Once you have finalized the opportunities and your waterfall/wave plan, you can move into the manage dashboards that allow you to

  • monitor your progress in the overview dashboard that tracks progress between current and target average payment terms, cashflow improvement progress, analyzed vs. planned vs contacted (effort begun/underway) vs. agreed (which could result in an unchanged term, as the opportunity should be closed either way after an [attempted] negotiation)
  • track your negotiations and reach out

And, of course, you can drill into any supplier, parent, or spend line of interest at any time because it’s a real spend analysis platform and see all of the relevant data at any level of the hierarchy that you like.

In addition, you can get a snapshot of working capital related information (spend, spend lines, (average) contracted terms, (average) payment terms, opportunity, etc. by supplier at any time simply by entering the suppliers dashboard and drilling into the supplier (or parent) of interest. The primary view will also tell you where the supplier is in the analyzed vs. planned vs contacted vs. agreed working capital optimization workflow supported by the platform. Drilling into a supplier will bring up basic corporate details, the corporate tree, any available ratings and metrics, and a payment terms vs. pricing analysis where you can calculate impacts from changes in payment terms, financing rates, your rates vs. the supplier’s rates, etc. to determine the optimal time to pay a supplier. The platform will then calculate the cost impacts of any potential/suggested change to both you and the supplier so you can make an informed decision (because sometimes an early payment doesn’t save you anything and sometimes extending a payment term costs you dearly in the long run). This allows you to propose win-win (or at least win-neutral) options that the supplier really shouldn’t be rejecting!

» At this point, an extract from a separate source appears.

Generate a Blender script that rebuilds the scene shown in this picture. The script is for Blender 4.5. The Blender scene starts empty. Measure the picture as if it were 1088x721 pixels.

In addition, the platform uses AI to analyze all of the data they have on the supplier against standard strategies and built in models to recommend a detailed strategy for each supplier in the opportunity section so that you have deep guidance on how to approach a negotiation to alter the payment terms.

Moreover, Calculum is more than just a platform, it’s also a partially managed service where they work with you to ensure your data is properly uploaded and matched, the opportunities appropriately identified, the initial plan realistic and realizable, and execution effective, especially during the first few months where results and success is critical. They’re also there to support you on an ongoing basis and, if necessary, handle the refreshes / updates for you.

It’s a very unique offering and one that complements many Source-to-Pay or Procure-to-Pay platforms nicely for mid-market-plus organizations that need to maximize the value of their cash in these difficult times. It’s certainly a platform to check out if working capital optimization is front-and-center on the CFO’s mind.

We like what it’s doing and how it’s doing it and believe it is very valuable to a large segment of the mid-market. Upon a first review, there were no obvious holes or situations where we would say “the platform really should do this“, and the only point of sorrow we walked away with is that it’s not being sold by Calculon 2.0 (but then again, they are 988 years too early).